Inspired by what he read, Miranda turned many of the major events in Hamilton’s life into songs that would soon populate his award-winning musical creation. He performed one of the very first songs from the play in 2009 at the White House’s Evening of Poetry & Spoken Word.
The play would debut at the Public Theater in 2015 and make it to Broadway just a few months later. As we now know, the show would take the world by storm and go on to win many accolades including a Pulitzer Prize for drama and the most Tony nominations (sixteen) in Broadway history.
Writing two songs was a slow process
There was quite a gap between Miranda’s reading of the biography and the creation of the song he’d perform at the White House in 2009. As Mental Floss reports, that creation ended up being the opening number of the play. “Alexander Hamilton” introduces several of the other characters who take part in the stage production and basically lays out many of the major events that will eventually unfold. It took Miranda a year to write this song because he was so determined to get it right.

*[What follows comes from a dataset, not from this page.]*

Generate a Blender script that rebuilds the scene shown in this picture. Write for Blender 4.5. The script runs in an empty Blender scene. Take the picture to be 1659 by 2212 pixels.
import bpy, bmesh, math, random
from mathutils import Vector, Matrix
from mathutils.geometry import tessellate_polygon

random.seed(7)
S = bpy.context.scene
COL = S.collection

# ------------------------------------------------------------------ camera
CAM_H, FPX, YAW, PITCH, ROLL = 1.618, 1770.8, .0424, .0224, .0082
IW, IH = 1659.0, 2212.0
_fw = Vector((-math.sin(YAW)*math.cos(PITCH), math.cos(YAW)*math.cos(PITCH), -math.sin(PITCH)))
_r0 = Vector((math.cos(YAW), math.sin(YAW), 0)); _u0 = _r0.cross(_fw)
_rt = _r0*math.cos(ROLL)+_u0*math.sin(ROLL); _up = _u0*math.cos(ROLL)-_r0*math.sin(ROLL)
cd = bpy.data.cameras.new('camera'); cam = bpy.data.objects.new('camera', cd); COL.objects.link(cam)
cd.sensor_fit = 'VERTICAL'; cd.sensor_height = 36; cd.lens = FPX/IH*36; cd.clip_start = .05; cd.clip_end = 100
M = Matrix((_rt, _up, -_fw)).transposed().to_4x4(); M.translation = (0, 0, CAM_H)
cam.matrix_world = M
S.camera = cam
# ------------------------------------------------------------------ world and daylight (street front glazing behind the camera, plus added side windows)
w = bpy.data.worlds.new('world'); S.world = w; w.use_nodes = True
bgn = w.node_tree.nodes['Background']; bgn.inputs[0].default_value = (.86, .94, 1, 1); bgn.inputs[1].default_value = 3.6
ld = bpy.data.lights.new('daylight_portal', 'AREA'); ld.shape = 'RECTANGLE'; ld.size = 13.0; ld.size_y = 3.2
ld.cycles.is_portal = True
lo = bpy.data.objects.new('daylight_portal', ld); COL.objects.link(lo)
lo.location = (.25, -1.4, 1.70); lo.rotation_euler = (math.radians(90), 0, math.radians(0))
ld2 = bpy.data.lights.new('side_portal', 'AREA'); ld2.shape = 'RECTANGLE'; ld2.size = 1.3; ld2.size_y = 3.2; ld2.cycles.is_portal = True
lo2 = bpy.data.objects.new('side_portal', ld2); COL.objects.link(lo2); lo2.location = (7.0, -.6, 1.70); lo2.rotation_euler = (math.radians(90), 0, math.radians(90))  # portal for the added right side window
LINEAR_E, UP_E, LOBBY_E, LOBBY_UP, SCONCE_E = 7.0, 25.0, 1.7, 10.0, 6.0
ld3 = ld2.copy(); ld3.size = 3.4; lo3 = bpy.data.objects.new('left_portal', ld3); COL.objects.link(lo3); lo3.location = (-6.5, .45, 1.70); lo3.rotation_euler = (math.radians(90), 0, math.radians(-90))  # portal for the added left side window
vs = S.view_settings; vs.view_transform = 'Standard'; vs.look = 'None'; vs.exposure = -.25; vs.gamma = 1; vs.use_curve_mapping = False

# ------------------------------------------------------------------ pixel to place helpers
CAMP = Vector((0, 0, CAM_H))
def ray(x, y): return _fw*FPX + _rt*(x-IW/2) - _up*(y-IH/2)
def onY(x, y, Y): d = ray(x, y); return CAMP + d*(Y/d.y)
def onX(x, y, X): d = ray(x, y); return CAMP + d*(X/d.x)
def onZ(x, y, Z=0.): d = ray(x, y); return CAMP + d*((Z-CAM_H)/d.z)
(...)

After he had that hit on his hands, it took yet another year to create “My Shot.” The reason? Miranda was dedicated to getting the complex rhymes exactly right. “Every couplet needed to be the best couplet I ever wrote,” Miranda explained. Once those two songs were complete, it seems like Miranda had the foundation he needed to build the rest of the play much more quickly, but he first had to dedicate himself to perfecting those tracks, a task he took very seriously.